“Damn, these are some hard folks.”
At some point during Winter’s Bone – a movie set deep in the Ozarks – those words came out of my mouth, spoken aloud to no one in particular.
It was an expression of awe and appreciation, as well as a comment on the characters in director Debra Granik’s unadorned foray into life at a cruel extreme.
Set in rural Missouri, Winter’s Bone takes us into an environment of degrading poverty, dangerous meth labs, frightening patriarchy, demanding codes of silence and deadly feuds. I wouldn’t say that the movie is about being poor in America, though: It's about being isolated outside the mainstream in an area where blood too easily can be spilled and sympathy is hard to come by.
Down to the Bone, Granik's first feature, focused on a supermarket cashier (Vera Farmiga) who struggled with drug addiction. That movie bypassed social criticism as it attempted to get at something primal and raw, an ambition more fully achieved in Winter's Bone. (And, yes, it's time Granik opted for a feature with a title that makes no reference to any calcified body part.)
For all its grim realism, Winter’s Bone leaves you awestruck, mostly because it contains one of the finest and least ingratiating performances of the year.
Jennifer Lawrence, a 19-year-old actress, portrays Rees Dolly, a 17-year-old whose father may have skipped out on bail after being arrested for “cooking” meth. Forfeiture of bond might mean losing the family house, one of the few anchors in Rees’ turbulent life.
Rees is one of those kids who've been asked to do too much. She takes care of her two younger siblings and a mother who’s suffering from mental damage so severe, she’s practically comatose. Rees constantly works at the outer limit of her resources.
Much of the movie centers on Rees’ efforts to locate her father. If he turns up, the bail bondsman won't seize the family home. As Rees moves through her story, Lawrence takes her way beyond hardscrabble clichés. Here’s a character of astonishing determination, a young woman who can’t afford to let her guard down. Lawrence brings her to life with terrifying verisimilitude.
I say “terrifying” not because Rees is scary, but because Lawrence’s portrayal feels so right and true, it’s almost frightening.

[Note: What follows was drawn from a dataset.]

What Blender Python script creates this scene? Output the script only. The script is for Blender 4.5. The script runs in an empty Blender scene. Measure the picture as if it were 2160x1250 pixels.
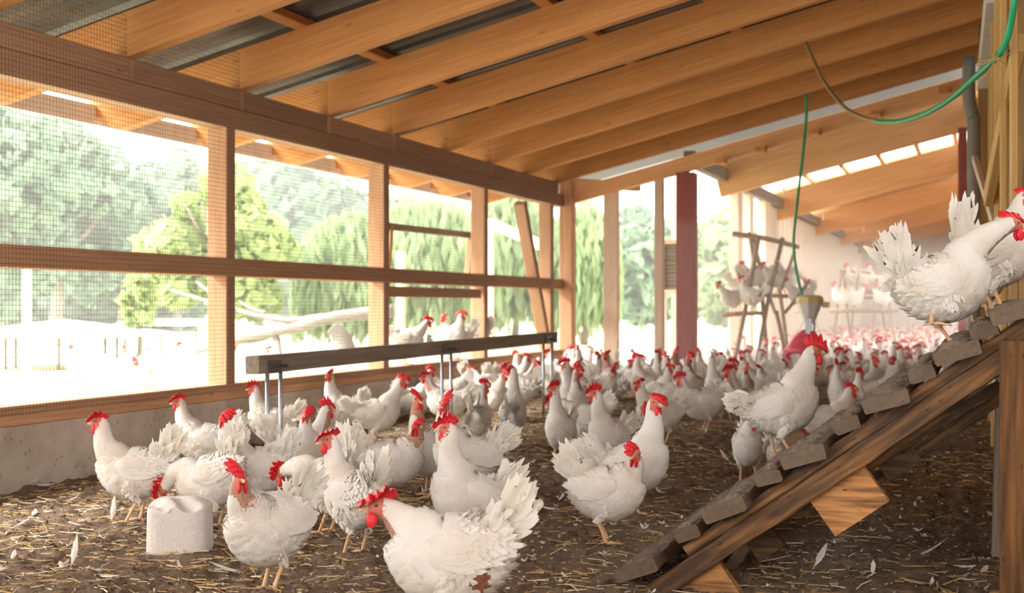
import bpy, math, random
import numpy as np
from mathutils import Vector, Matrix

# ------------------------------------------------------------------ camera, light, exposure
C = bpy.context.scene.collection
SC = bpy.context.scene
F = 2830.0                      # focal length in pixels of the 2160 x 1250 frame
TH = math.atan(995.0 / F)       # camera turned left of the barn axis (+Y)
CH = 0.90                       # camera height
HZ = 645.0                      # horizon row
FW = np.array([-math.sin(TH), math.cos(TH), 0.0])
RT = np.array([math.cos(TH), math.sin(TH), 0.0])

cam = bpy.data.cameras.new('camera')
cam.lens = 36.0 * F / 2160.0
cam.sensor_width = 36.0
cam.shift_y = (HZ - 625.0) / 2160.0
cam.dof.use_dof = True
cam.dof.focus_distance = 4.6
cam.dof.aperture_fstop = 4.0
cam.clip_end = 500
camo = bpy.data.objects.new('camera', cam)
C.objects.link(camo)
camo.location = (0, 0, CH)
camo.rotation_euler = (math.radians(90), 0, TH)
SC.camera = camo

world = bpy.data.worlds.new('sky')
SC.world = world
world.use_nodes = True
bg = world.node_tree.nodes['Background']
bg.inputs['Color'].default_value = (1.0, 0.98, 0.945, 1)
bg.inputs['Strength'].default_value = 2.0

sun = bpy.data.lights.new('sun', 'SUN')
sun.energy = 4.8
sun.angle = math.radians(28)
sun.color = (1.0, 0.95, 0.87)
suno = bpy.data.objects.new('sun', sun)
C.objects.link(suno)
suno.rotation_euler = Vector((0.70, 0.30, -0.645)).to_track_quat('-Z', 'Y').to_euler()

SC.view_settings.view_transform = 'Standard'
SC.view_settings.look = 'None'
SC.view_settings.gamma = 1.0
SC.view_settings.exposure = 1.6
SC.cycles.use_denoising = True
SC.cycles.use_adaptive_sampling = True
SC.cycles.adaptive_threshold = 0.03
SC.cycles.max_bounces = 7
SC.cycles.diffuse_bounces = 5
SC.cycles.glossy_bounces = 2
SC.cycles.transmission_bounces = 4
SC.cycles.transparent_max_bounces = 6
SC.cycles.caustics_reflective = False
SC.cycles.caustics_refractive = False

# ------------------------------------------------------------------ pixel helpers (photo -> place)
def at(px, py, Z):
    return np.array([0, 0, CH]) + FW * Z + RT * ((px - 1080) / F * Z) + np.array([0, 0, -(py - HZ) / F * Z])
def ground(px, py, h=0.0):
    return at(px, py, (CH - h) * F / (py - HZ))
def onX(px, py, X):
    d = FW + RT * ((px - 1080) / F) + np.array([0, 0, -(py - HZ) / F])
    return np.array([0, 0, CH]) + d * (X / d[0])
def onY(px, py, Y):
    d = FW + RT * ((px - 1080) / F) + np.array([0, 0, -(py - HZ) / F])
    return np.array([0, 0, CH]) + d * (Y / d[1])

rng = random.Random(11)

# ------------------------------------------------------------------ materials
def new_mat(name):
    m = bpy.data.materials.new(name)
    m.use_nodes = True
    nt = m.node_tree
    b = nt.nodes['Principled BSDF']
    return m, nt, b
def N(nt, kind, **kw):
    n = nt.nodes.new(kind)
    for k, v in kw.items():
        setattr(n, k, v)
    return n
def ramp(nt, stops):
    r = N(nt, 'ShaderNodeValToRGB')
    e = r.color_ramp.elements
    while len(e) < len(stops):
        e.new(0.5)
    for i, (p, c) in enumerate(stops):
        e[i].position = p
        e[i].color = (*c, 1)
    return r
def plain(name, col, rough=0.6, metal=0.0, bump=0.0, bscale=60, spec=0.4, vary=0.0):
    m, nt, b = new_mat(name)
    b.inputs['Roughness'].default_value = rough
    b.inputs['Metallic'].default_value = metal
    b.inputs['Specular IOR Level'].default_value = spec
    tc = N(nt, 'ShaderNodeTexCoord')
    n = N(nt, 'ShaderNodeTexNoise')
    n.inputs['Scale'].default_value = bscale
    n.inputs['Detail'].default_value = 3
    nt.links.new(tc.outputs['Object'], n.inputs['Vector'])
    d = 0.12 + vary
    r = ramp(nt, [(0.3, tuple(c * (1 - d) for c in col)), (0.7, tuple(min(1, c * (1 + d * 0.6)) for c in col))])
    nt.links.new(n.outputs['Fac'], r.inputs['Fac'])
    nt.links.new(r.outputs['Color'], b.inputs['Base Color'])
    if bump:
        bp = N(nt, 'ShaderNodeBump')
        bp.inputs['Strength'].default_value = bump
        bp.inputs['Distance'].default_value = 0.01
        nt.links.new(n.outputs['Fac'], bp.inputs['Height'])
        nt.links.new(bp.outputs['Normal'], b.inputs['Normal'])
    return m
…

Beautifully cast and tightly directed, Winter’s Bone takes a number of surprising turns, some of them in the way it portrays its characters. As Rees’ Uncle Teardrop, John Hawkes exposes more depth and complexity than we initially could have imagined.
Working from a novel by Daniel Woodrell, Granik finds defiance and fiber in characters who presumably have endured years of getting by and living on the fringe. These are insular people who make their own rules and don’t give much of a damn what anyone else thinks.
All of this leads to scenes of amazing power – Rees confronting a local powerbroker in hopes of getting help in saving her home or speaking with an Army recruiter and revealing how little she really understands about the world beyond her immediate environment. That environment presents too many urgent problems to allow for much by the way of education. The advice Rees receives from a well-meaning recruiter is so out of touch with her circumstances that it's almost laughable.
Country music reveals a tender side to some of the characters, but Winter's Bone is not a glorified portrait of rural life or a collection of museum-quality local color. It’s a staunch and sobering drama about lives that only can be called fierce.
When there’s forgiveness and compassion in this world – and there is -- it’s almost an exception to long-established rules, and it comes with a price. Among these rural people, no words seem to be more descriptive than those that have been widely used in another context: Don’t ask; don’t tell.
Don’t ask too many questions or tell too many tales. Just endure.